China, India and Food Prices

Well, what a year has it been! Begin January 2009, and foreign investors were ready to pull out money, de-leveraging their positions, going into their shells. Everyone was "playing safe", and money was becoming expensive, and scarce. To counter that, interest rates were lowered, bail outs were carried out, and in what scale. Then, as money became cheaper, it became abundant, "in every rich man's pocket". That money was cheap, borrowed at dirt cheap interest rates. When money becomes cheap, it goes places- it goes everywhere. One of the places it went, was commodities. Food prices soared, with a definite support (in India- the debated MSP) And the double whammy was bad monsoons.

The bad, and irregular monsoons meant less supply to a hungry lot of a billion people in India. Food prices were going to increase, as indicated by their futures- and they did. Now, India is talking about importing food items. That has the capacity to send enough speculation in the international market to keep the prices up. The price elasticity itself has been tampered with. Oh, and did the farmer benefit? No. They had not much to sell- well, most of them didn't. Their crops were doomed, and on a lighter note, so was deflation in food prices! And of course, that did not and will not save the economy! It has been lack of supply, and so it should be increased supply that would solve the problem. But then, when the economy improves and starts creating jobs at a faster rate, when the purchasing power of more than a billion people in India and roughly two billion people in China increase, they would certainly buy more food- that is sufficient for them, or more than sufficient for them. And when the per capita food/related consumption reaches the level of USA, that would send the food prices flying into the never ending sky. This can only be softened by a proportionate increase in food supply- and both the countries become self sufficient. In other words, a Malthusian catastrophe has to be averted.

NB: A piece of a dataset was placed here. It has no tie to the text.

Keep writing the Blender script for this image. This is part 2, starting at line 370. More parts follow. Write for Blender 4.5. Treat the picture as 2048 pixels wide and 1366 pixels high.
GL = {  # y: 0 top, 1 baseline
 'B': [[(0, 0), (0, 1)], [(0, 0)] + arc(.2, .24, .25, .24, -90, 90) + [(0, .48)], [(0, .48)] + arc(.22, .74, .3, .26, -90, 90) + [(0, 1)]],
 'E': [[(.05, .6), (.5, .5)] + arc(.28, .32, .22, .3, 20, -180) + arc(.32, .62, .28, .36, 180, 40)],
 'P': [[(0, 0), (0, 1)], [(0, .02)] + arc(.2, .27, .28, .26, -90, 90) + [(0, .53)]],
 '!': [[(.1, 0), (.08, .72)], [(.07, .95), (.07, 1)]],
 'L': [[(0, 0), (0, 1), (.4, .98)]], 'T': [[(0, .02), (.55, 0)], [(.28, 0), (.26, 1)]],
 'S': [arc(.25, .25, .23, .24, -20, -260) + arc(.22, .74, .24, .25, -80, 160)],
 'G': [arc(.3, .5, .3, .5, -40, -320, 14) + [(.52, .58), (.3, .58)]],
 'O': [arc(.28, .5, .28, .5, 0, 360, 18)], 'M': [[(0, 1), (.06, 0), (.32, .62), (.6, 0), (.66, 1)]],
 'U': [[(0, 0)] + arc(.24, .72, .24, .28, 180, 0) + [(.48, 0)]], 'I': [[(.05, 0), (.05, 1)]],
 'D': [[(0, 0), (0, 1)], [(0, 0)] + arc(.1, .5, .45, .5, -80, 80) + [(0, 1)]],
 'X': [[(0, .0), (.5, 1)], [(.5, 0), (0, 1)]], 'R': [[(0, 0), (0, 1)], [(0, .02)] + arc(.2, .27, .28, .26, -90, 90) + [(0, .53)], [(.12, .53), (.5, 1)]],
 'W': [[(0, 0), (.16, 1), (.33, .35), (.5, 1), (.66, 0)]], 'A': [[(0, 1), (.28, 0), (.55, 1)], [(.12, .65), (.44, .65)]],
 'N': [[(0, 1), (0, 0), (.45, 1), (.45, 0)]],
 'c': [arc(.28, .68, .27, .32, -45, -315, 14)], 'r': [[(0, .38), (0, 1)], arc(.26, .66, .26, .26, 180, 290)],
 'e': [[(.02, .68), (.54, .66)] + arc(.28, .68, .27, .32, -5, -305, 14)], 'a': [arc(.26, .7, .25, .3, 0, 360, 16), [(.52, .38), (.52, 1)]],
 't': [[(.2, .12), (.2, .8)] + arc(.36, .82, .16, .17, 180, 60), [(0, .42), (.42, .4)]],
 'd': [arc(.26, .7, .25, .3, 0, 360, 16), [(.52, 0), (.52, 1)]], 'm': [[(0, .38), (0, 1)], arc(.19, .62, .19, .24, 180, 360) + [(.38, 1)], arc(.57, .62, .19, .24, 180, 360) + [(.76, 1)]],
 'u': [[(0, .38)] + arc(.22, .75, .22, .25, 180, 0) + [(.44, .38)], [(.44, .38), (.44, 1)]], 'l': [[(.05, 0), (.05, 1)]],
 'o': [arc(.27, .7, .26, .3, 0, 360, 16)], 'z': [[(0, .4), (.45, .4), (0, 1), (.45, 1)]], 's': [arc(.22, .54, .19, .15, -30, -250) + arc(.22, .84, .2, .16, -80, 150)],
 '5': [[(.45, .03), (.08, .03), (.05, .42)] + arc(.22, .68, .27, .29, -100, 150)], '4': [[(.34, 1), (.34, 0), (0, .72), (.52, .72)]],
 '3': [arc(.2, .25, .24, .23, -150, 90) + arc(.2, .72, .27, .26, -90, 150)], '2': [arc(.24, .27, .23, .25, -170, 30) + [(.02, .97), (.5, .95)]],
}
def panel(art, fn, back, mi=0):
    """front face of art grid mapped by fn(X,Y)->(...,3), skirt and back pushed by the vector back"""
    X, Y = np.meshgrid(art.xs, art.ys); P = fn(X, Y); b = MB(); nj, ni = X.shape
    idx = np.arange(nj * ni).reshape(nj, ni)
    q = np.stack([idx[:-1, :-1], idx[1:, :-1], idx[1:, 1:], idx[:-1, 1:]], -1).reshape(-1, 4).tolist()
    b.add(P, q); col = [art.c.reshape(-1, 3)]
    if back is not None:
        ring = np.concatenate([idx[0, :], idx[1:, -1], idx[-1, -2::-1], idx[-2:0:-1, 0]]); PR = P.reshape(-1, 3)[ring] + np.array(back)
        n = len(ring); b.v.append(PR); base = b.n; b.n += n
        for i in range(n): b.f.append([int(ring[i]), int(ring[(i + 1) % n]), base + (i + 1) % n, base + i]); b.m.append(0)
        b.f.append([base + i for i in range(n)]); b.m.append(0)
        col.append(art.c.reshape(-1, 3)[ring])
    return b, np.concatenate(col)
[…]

Then comes China, and its obsession with a weaker yuan. There are two cases here- either China lets the yuan appreciate against the dollar, or it maintains status quo. In the first case, China would start offloading its US Treasury portfolio (if it gets irritated!), and start selling the dollar. When that would happen, interest rates would have to go up- but when there is an already large amount of cheap money lying around, that wouldn't make much of a difference. The size of the cycle, as we say, would increase, and the next bubble would be humongous. That would be due to the second chance given to a failed US-styled free movement of funds, in the same tax havens, and more liberty to greedy punters in the commodities futures, and more expensive food. But then, in a capitalist economy, people argue, this is good. But then, China has to let things be, freely, free. The economy at its core is a free economy, which takes care of itself.

In the second case, if China maintains status quo- which it shouldn't, the dollar remains strong when it shouldn't. China has that "geopolitical" advantage, which it really doesn't, and it continues to spoil the world markets with its cheaper substitutes. This has to phase out quickly, if equitable distribution of global wealth has to ensue. Now, if China has been a gainer, it has to show it in its currency as US did. And, the world has to stop thinking about things as they used to be and start thinking about what they will be in the future. China can be the new US, with its large trade surplus, if it follows true capitalist rules (which i doubt), and Shanghai is allowed to become a financial center like New York, with lesser constraints. But then, that takes time, and a lot of stomach to change ideologies. China has to care for its billions, and it's doing that all right, in the left way, which is the wrong way!

To sum it all, food prices are going to remain high, if the supply side is not taken care of- which would be very difficult in the long term because of the Malthusian catastrophe. The purchasing power has to increase, along with employment in the emerging markets. The focus in the next decade would be seen to shift from the US and the Euro zone to Asia and South America, with the capitalist American's help.